Além do período de transformações urbanísticas, a avenida Pedro Miranda também teve a história marcada pela cultura e pelo samba. O historiador Jaime Cuéllar Velarde lembra que, mesmo passada a pujança do período da borracha, a avenida Pedro Miranda recebeu o Cine Paraíso, em fevereiro de 1956.

“O Cine Paraíso contava com equipamento estadunidense, assim como as cadeiras importadas. Demonstração da força cultural daqueles moradores e do forte apelo comercial do bairro. Na entrada, para acessar a sala, plantas ornamentais e a frase ‘Faça deste cinema o seu Paraíso’, acolhia os frequentadores. Com igual importância, houve o Cine Rex (depois chamado de Cine Vitória)”, aponta.

“O fundador do Cine Paraíso, o senhor Manoel Moreira, era de origem portuguesa. Em meados de 1927 transferiu-se com a família para Belém a bordo do navio Hillary. Empreendeu no comércio varejista e logo criou o cinema. Juntou alguma fortuna, mas a arte e cultura do bairro o seduziram a investir em campeonatos de pássaros e grupos juninos. O mesmo Manoel Moreira está dentre aqueles que fomentaram o futebol e a criação do time Esporte Clube Pedreirense Santa Cruz”.

Outro marco cultural da avenida foram as casas noturnas. “Mesmo aquelas sem fins comerciais, sempre foram espaços de visitas de compositores, artistas do samba, bailarinas e malandros. A capoeira, importante símbolo da resistência africana no Brasil, não poderia faltar. Bares, bebidas, boemia, festas, passaram a ser atividades da identidade do bairro e de sua principal avenida”, pontua Jaime.

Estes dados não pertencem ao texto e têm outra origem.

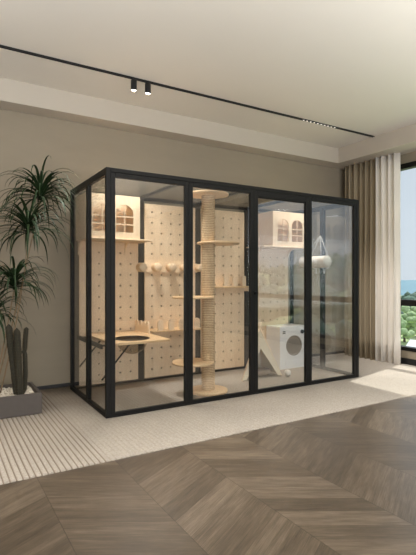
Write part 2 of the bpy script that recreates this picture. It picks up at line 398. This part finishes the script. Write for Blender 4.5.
# rope column cat tree
cx, cy = 2.455, 4.065
r = empty('cat_tree', (cx, cy, RZ), 'tall rope-wrapped cat tree with round platforms, floor to roof', 'cat tree')
def disc(x, y, z, R, t=.022): return MB().lathe((x, y, z), [(0, 0), (R-.004, 0), (R, .004), (R, t-.004), (R-.004, t), (0, t)], 'Z', 48)
disc(cx, cy, RZ, .205, .028).build('base', M['birchf'], r)
disc(cx, cy, 2.068, .215).build('top_plate', M['birchf'], r)
pr = []; zz = RZ+.028
while zz < 2.066: pr += [(.0685, zz), (.0712, zz+.0045), (.0712, zz+.0135)]; zz += .018
pr.append((.0685, 2.068))
MB().lathe((cx, cy, 0), pr, 'Z', 28).build('rope_column', M['sisal'], r)
for x, y, z, R in ((2.275, 4.065, .325, .218), (2.275, 4.065, .995, .218), (2.58, 4.065, 1.562, .228)): disc(x, y, z, R, .02).build('platform', M['birchf'], r)

# fold-down table with a bowl sunk in its round opening
tx0, tx1, ty0, ty1, tz = 1.38, 1.965, 3.935, 4.835, .59
r = empty('folding_table', ((tx0+tx1)/2, (ty0+ty1)/2, tz), 'fold-down birch table with a round hole, at the left glass', 'table')
hc = (1.655, 4.185)
plate(MB(), [(tx0, ty0), (tx1-.02, ty0), (tx1, ty0+.02), (tx1, ty1), (tx0, ty1)], [circ(hc[0], hc[1], .165, 36)], .02, lambda u, w, d: (u, w, tz+d)).build('tabletop', M['birchf'], r, fix=False)
MB().box(1.2815, 1.297, 3.99, 4.80, tz-.03, tz+.01).box(1.297, tx0, 4.02, 4.06, tz-.012, tz).box(1.297, tx0+.05, 4.70, 4.74, tz-.012, tz).build('wall_rail', M['black'], r)
for y in (4.005, 4.74): MB().tube([(1.292, y, .275), (1.56, y, tz-.004)], .008, 8).build('strut', M['black'], r)
fe = []
for k in range(4):
    a = 4.445+k*.098; b = a+.098
    fe += [(a+.012, .685)] + [((a+b)/2-.037*math.cos(PI*j/8), .70+.034*math.sin(PI*j/8)) for j in range(9)] + [(b-.012, .685)]
fe = [(4.445, tz+.02)] + [(p[0], p[1]) for p in fe] + [(4.837, tz+.02)]
plate(MB(), fe, [], .016, lambda u, w, d: (tx1-.017+d, u, w)).build('scalloped_rail', M['birch'], r, fix=False)
bw = empty('sunken_bowl', (hc[0], hc[1], tz-.14), 'smoky see-through bowl hanging in the table hole', 'bowl')
MB().lathe((hc[0], hc[1], tz+.02), [(.158, 0), (.172, .001), (.172, .007), (.158, .008), (.154, .004), (.158, 0)], 'Z', 40).build('rim', M['dark'], bw)
MB().lathe((hc[0], hc[1], tz+.02), [(.156*math.cos(PI/2*k/10), -.15*math.sin(PI/2*k/10)) for k in range(10)]+[(0, -.15)], 'Z', 40).build('shell', M['bowl'], bw)

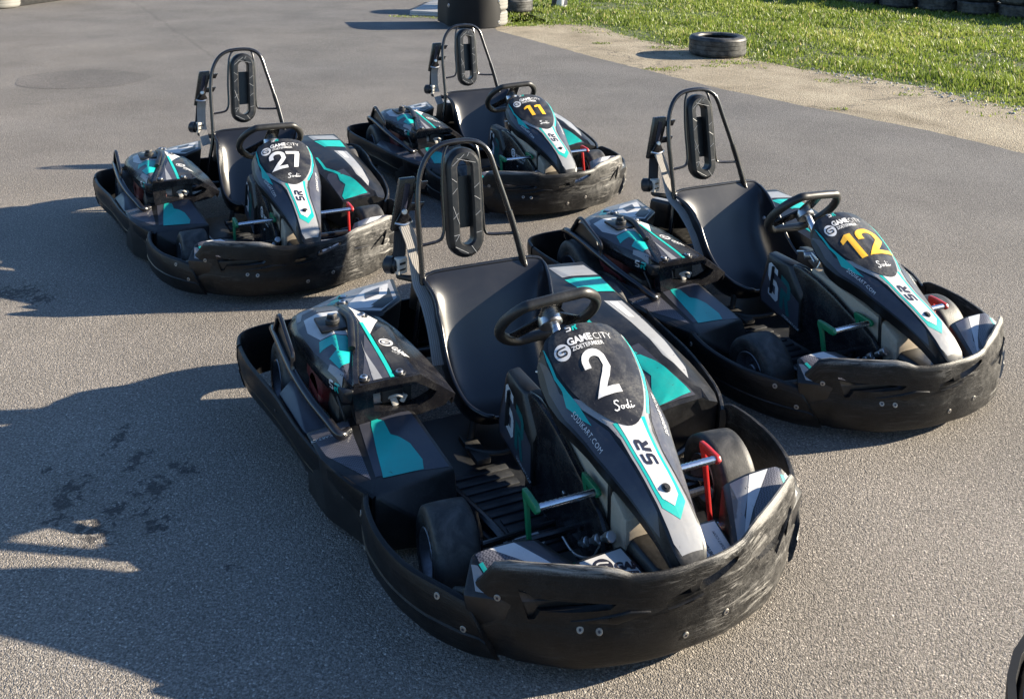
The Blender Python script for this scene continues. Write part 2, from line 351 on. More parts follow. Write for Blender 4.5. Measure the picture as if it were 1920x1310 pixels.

“Os bares faziam parte da ecologia boêmia. Bem próximo ao Mercado Municipal da Pedreira, na esquina da Travessa Angustura, se localizava o Shan-Grillah, uma das casas de shows do bairro e da cidade. Sua fama rendia comparações com outras casas de Belém, como o Palácio dos Bares, por exemplo. O samba, a música e a poesia faziam parte da atmosfera da Pedro Miranda, tanto que naturalmente foi criada a escola Império Pedreirense, o grande orgulho do bairro”.